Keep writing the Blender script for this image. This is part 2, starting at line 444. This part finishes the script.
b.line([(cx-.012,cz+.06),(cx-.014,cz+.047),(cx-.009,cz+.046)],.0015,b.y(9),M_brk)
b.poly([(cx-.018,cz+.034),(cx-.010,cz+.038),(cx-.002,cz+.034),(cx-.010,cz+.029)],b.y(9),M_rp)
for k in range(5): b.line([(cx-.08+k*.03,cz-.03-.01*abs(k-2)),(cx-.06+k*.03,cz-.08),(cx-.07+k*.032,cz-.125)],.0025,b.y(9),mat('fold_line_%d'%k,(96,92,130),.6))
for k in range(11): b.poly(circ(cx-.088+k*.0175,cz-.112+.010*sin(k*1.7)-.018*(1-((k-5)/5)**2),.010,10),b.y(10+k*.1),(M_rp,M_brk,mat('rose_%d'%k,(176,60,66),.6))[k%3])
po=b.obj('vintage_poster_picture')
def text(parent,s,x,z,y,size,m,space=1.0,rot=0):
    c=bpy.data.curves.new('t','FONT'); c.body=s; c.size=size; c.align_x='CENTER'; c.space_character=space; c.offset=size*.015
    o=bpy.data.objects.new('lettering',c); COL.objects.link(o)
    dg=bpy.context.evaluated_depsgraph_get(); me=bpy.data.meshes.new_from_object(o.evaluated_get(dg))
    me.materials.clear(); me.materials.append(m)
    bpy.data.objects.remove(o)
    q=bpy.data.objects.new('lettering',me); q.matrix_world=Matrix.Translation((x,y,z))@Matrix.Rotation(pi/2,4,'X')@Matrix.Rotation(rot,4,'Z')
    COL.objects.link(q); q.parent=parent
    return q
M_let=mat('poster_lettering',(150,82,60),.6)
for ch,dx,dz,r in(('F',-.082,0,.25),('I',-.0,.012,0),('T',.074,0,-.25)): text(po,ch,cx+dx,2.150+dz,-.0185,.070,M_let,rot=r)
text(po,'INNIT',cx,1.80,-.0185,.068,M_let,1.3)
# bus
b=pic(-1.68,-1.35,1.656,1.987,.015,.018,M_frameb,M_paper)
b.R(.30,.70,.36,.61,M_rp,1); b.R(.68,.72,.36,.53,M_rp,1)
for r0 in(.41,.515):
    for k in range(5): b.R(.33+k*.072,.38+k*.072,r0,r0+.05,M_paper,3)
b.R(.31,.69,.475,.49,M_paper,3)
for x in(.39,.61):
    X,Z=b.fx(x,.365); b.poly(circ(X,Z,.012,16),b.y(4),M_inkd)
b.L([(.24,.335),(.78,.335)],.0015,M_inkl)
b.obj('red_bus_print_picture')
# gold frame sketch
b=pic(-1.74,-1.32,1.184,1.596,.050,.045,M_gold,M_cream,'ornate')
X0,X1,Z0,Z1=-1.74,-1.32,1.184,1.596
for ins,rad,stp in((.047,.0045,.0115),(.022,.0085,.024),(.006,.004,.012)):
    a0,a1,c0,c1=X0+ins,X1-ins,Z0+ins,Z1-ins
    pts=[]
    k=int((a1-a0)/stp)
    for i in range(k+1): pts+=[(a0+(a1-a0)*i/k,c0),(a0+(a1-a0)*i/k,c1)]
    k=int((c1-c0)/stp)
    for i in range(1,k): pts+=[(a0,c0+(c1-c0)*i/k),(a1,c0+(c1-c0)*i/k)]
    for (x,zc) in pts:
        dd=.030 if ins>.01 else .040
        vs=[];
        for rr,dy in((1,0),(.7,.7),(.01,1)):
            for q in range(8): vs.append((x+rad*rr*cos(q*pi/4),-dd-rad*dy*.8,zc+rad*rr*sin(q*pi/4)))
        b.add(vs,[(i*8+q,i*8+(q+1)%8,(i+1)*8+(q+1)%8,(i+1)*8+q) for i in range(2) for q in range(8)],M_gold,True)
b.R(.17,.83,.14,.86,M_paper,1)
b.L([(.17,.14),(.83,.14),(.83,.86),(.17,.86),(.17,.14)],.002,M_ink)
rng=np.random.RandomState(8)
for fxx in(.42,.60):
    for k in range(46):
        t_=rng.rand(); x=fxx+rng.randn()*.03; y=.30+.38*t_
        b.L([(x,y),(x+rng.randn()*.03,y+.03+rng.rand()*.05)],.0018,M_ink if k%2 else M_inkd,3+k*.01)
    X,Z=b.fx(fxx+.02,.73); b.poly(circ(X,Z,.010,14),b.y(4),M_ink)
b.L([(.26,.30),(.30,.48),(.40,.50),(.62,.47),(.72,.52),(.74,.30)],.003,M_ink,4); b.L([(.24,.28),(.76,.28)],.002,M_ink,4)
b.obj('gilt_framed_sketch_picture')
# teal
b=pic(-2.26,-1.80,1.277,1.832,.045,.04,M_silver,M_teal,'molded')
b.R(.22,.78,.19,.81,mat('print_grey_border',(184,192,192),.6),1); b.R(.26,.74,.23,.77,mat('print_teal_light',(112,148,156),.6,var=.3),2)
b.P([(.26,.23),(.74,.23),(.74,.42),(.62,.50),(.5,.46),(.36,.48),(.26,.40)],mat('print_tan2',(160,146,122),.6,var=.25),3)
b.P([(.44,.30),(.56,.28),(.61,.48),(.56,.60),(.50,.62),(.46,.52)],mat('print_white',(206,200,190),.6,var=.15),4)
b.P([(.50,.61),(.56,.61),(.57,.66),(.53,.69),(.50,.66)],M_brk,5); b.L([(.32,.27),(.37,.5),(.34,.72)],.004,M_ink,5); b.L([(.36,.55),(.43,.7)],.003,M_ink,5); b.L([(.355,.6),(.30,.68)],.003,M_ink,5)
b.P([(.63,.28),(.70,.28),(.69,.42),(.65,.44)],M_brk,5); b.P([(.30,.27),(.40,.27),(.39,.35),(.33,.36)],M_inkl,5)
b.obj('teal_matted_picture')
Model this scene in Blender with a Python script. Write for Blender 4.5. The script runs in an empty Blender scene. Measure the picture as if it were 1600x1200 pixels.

────────────────────

Aim:
Quote the entire listing above exactly.

The solution:
Keep writing the Blender script for this image. This is part 2, starting at line 444. This part finishes the script.
b.line([(cx-.012,cz+.06),(cx-.014,cz+.047),(cx-.009,cz+.046)],.0015,b.y(9),M_brk)
b.poly([(cx-.018,cz+.034),(cx-.010,cz+.038),(cx-.002,cz+.034),(cx-.010,cz+.029)],b.y(9),M_rp)
for k in range(5): b.line([(cx-.08+k*.03,cz-.03-.01*abs(k-2)),(cx-.06+k*.03,cz-.08),(cx-.07+k*.032,cz-.125)],.0025,b.y(9),mat('fold_line_%d'%k,(96,92,130),.6))
for k in range(11): b.poly(circ(cx-.088+k*.0175,cz-.112+.010*sin(k*1.7)-.018*(1-((k-5)/5)**2),.010,10),b.y(10+k*.1),(M_rp,M_brk,mat('rose_%d'%k,(176,60,66),.6))[k%3])
po=b.obj('vintage_poster_picture')
def text(parent,s,x,z,y,size,m,space=1.0,rot=0):
    c=bpy.data.curves.new('t','FONT'); c.body=s; c.size=size; c.align_x='CENTER'; c.space_character=space; c.offset=size*.015
    o=bpy.data.objects.new('lettering',c); COL.objects.link(o)
    dg=bpy.context.evaluated_depsgraph_get(); me=bpy.data.meshes.new_from_object(o.evaluated_get(dg))
    me.materials.clear(); me.materials.append(m)
    bpy.data.objects.remove(o)
    q=bpy.data.objects.new('lettering',me); q.matrix_world=Matrix.Translation((x,y,z))@Matrix.Rotation(pi/2,4,'X')@Matrix.Rotation(rot,4,'Z')
    COL.objects.link(q); q.parent=parent
    return q
M_let=mat('poster_lettering',(150,82,60),.6)
for ch,dx,dz,r in(('F',-.082,0,.25),('I',-.0,.012,0),('T',.074,0,-.25)): text(po,ch,cx+dx,2.150+dz,-.0185,.070,M_let,rot=r)
text(po,'INNIT',cx,1.80,-.0185,.068,M_let,1.3)
# bus
b=pic(-1.68,-1.35,1.656,1.987,.015,.018,M_frameb,M_paper)
b.R(.30,.70,.36,.61,M_rp,1); b.R(.68,.72,.36,.53,M_rp,1)
for r0 in(.41,.515):
    for k in range(5): b.R(.33+k*.072,.38+k*.072,r0,r0+.05,M_paper,3)
b.R(.31,.69,.475,.49,M_paper,3)
for x in(.39,.61):
    X,Z=b.fx(x,.365); b.poly(circ(X,Z,.012,16),b.y(4),M_inkd)
b.L([(.24,.335),(.78,.335)],.0015,M_inkl)
b.obj('red_bus_print_picture')
# gold frame sketch
b=pic(-1.74,-1.32,1.184,1.596,.050,.045,M_gold,M_cream,'ornate')
X0,X1,Z0,Z1=-1.74,-1.32,1.184,1.596
for ins,rad,stp in((.047,.0045,.0115),(.022,.0085,.024),(.006,.004,.012)):
    a0,a1,c0,c1=X0+ins,X1-ins,Z0+ins,Z1-ins
    pts=[]
    k=int((a1-a0)/stp)
    for i in range(k+1): pts+=[(a0+(a1-a0)*i/k,c0),(a0+(a1-a0)*i/k,c1)]
    k=int((c1-c0)/stp)
    for i in range(1,k): pts+=[(a0,c0+(c1-c0)*i/k),(a1,c0+(c1-c0)*i/k)]
    for (x,zc) in pts:
        dd=.030 if ins>.01 else .040
        vs=[];
        for rr,dy in((1,0),(.7,.7),(.01,1)):
            for q in range(8): vs.append((x+rad*rr*cos(q*pi/4),-dd-rad*dy*.8,zc+rad*rr*sin(q*pi/4)))
        b.add(vs,[(i*8+q,i*8+(q+1)%8,(i+1)*8+(q+1)%8,(i+1)*8+q) for i in range(2) for q in range(8)],M_gold,True)
b.R(.17,.83,.14,.86,M_paper,1)
b.L([(.17,.14),(.83,.14),(.83,.86),(.17,.86),(.17,.14)],.002,M_ink)
rng=np.random.RandomState(8)
for fxx in(.42,.60):
    for k in range(46):
        t_=rng.rand(); x=fxx+rng.randn()*.03; y=.30+.38*t_
        b.L([(x,y),(x+rng.randn()*.03,y+.03+rng.rand()*.05)],.0018,M_ink if k%2 else M_inkd,3+k*.01)
    X,Z=b.fx(fxx+.02,.73); b.poly(circ(X,Z,.010,14),b.y(4),M_ink)
b.L([(.26,.30),(.30,.48),(.40,.50),(.62,.47),(.72,.52),(.74,.30)],.003,M_ink,4); b.L([(.24,.28),(.76,.28)],.002,M_ink,4)
b.obj('gilt_framed_sketch_picture')
# teal
b=pic(-2.26,-1.80,1.277,1.832,.045,.04,M_silver,M_teal,'molded')
b.R(.22,.78,.19,.81,mat('print_grey_border',(184,192,192),.6),1); b.R(.26,.74,.23,.77,mat('print_teal_light',(112,148,156),.6,var=.3),2)
b.P([(.26,.23),(.74,.23),(.74,.42),(.62,.50),(.5,.46),(.36,.48),(.26,.40)],mat('print_tan2',(160,146,122),.6,var=.25),3)
b.P([(.44,.30),(.56,.28),(.61,.48),(.56,.60),(.50,.62),(.46,.52)],mat('print_white',(206,200,190),.6,var=.15),4)
b.P([(.50,.61),(.56,.61),(.57,.66),(.53,.69),(.50,.66)],M_brk,5); b.L([(.32,.27),(.37,.5),(.34,.72)],.004,M_ink,5); b.L([(.36,.55),(.43,.7)],.003,M_ink,5); b.L([(.355,.6),(.30,.68)],.003,M_ink,5)
b.P([(.63,.28),(.70,.28),(.69,.42),(.65,.44)],M_brk,5); b.P([(.30,.27),(.40,.27),(.39,.35),(.33,.36)],M_inkl,5)
b.obj('teal_matted_picture')
Model this scene in Blender with a Python script. Write for Blender 4.5. The script runs in an empty Blender scene. Measure the picture as if it were 1600x1200 pixels.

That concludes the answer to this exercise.